Per uscire da questa situazione è quindi necessario ricondurre il dibattito attuale, degenerato in un vero e proprio scontro tra le diverse “fazioni” sindacali (e in un’accesa dialettica interna anche all’interno della Cgil), a una discussione aperta sul tema della riforma del sistema delle relazioni sindacali, a partire dall’introduzione di meccanismi di misurazione della rappresentatività degli organismi sindacali del settore privato. La materia della rappresentatività è molto delicata perché, com’è noto, l’articolo 39 della Costituzione prevede una precisa disciplina per garantire l’estensione generalizzata dei contratti collettivi nella categoria di riferimento basata su un peculiare meccanismo di verifica della rappresentatività sindacale. Tale meccanismo, inattuato dal 1948 per l’ostruzionismo dei sindacati, continua a vincolare il Legislatore nell’adozione delle riforme che dovrebbero essere attuate attraverso leggi costituzionali. Su questa materia, già nel maggio del 2008, Cgil, Cisl e Uil hanno approvato un documento unitario per la riforma del sistema delle relazioni sindacali e della rappresentanza, che potrebbe oggi costituire la base di partenza per un rinnovato confronto.

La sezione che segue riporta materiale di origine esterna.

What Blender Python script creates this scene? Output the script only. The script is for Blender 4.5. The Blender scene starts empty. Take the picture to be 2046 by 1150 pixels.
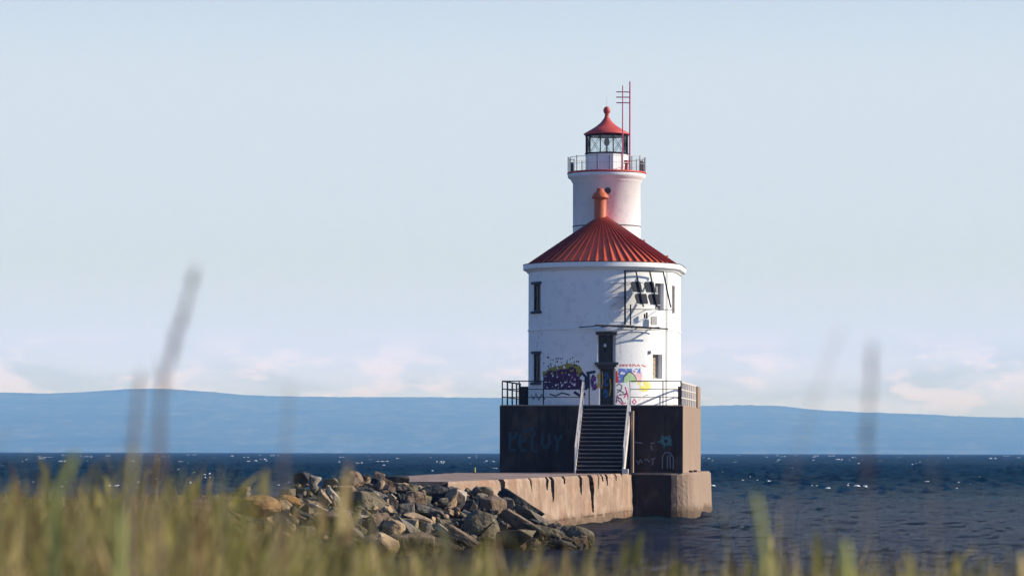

Anche la Fiom, nel 2010, ha depositato in Parlamento un disegno di legge a iniziativa popolare nel quale, come nel pubblico impiego, vengono proposti due “filtri” per la selezione degli attori negoziali: il primo costituito dall’attribuzione della qualifica di “rappresentativo” al sindacato che raggiunge la soglia del 5% come media tra il dato elettorale e quello associativo; il secondo costituito da un referendum a cui dovrebbero essere sottoposti i contratti per avere efficacia nei confronti di tutti i lavoratori: con il rischio, però, di innescare un clima perennemente “referendario” nelle aziende e di tensioni e lacerazioni continue tra sindacati e tra lavoratori, come è accaduto nel “caso Fiat”; il che, a ben vedere, finirebbe anche per “svilire” la stessa funzione di “mediazione” tipica delle organizzazioni sindacali.

 

Nei giorni scorsi è stato anche rilanciato dal Partito democratico il disegno di legge presentato nel 2009 da Pietro Ichino, nel quale la rappresentanza in azienda per ciascun sindacato viene proporzionata al dato elettorale conseguito (con un a soglia minima del 5% dei voti), mentre l’estensione dell’efficacia dei contratti collettivi aziendali a tutti i lavoratori può avvenire a condizione che la coalizione che lo sottoscriva “abbia conseguito la maggioranza dei consensi nell’ultima consultazione in seno alla stessa azienda o unità produttiva per la costituzione della rappresentanza sindacale e […] comprenda almeno una associazione sindacale rappresentata in aziende dislocate in almeno tre regioni diverse”.

 

Quale che sia la soluzione prescelta, è ormai imprescindibile riformare l’attuale assetto delle relazioni sindacali partendo proprio dalla positiva esperienza, ormai decennale, del pubblico impiego, adattata alla particolarità (e complessità) del settore privato. Al riguardo, due principi sembrano irrinunciabili: la rappresentanza/rappresentatività dei sindacati deve essere legata alla media tra dato elettorale e dato associativo; il principio di maggioranza deve costituire condizione necessaria (e sufficiente) per l’estensione dell’efficacia del contratto collettivo a tutti gli appartenenti alla categoria.

 

Ma, chiarite le regole, è necessario che il sindacato che “perde” rispetti responsabilmente e lealmente il responso della maggioranza, come è connaturale a un sistema realmente democratico. E, ancor prima, è necessario aver ben presente che ogni pur doverosa riforma non può supplire alla responsabilità di ciascun soggetto coinvolto (lavoratori, imprenditori, sindacati e politica) nella ricerca del bene comune. Perché, come Giovannino Guareschi fa dire a don Camillo (in Miseria, scritto nel 1953, ovvero in un contesto in cui la conflittualità “bipolare” era più “giustificata” di oggi) “di notte tutti i crumiri sono bigi”, alludendo al celebre episodio in cui, dopo una giornata di sciopero, Peppone e don Camillo si cimentano nottetempo a mungere le mucche, con ciò riconoscendo e servendo un “bene” più grande delle proprie opinioni. Perché se le mucche muoiono, non c’è più latte per nessuno, di destra e di sinistra.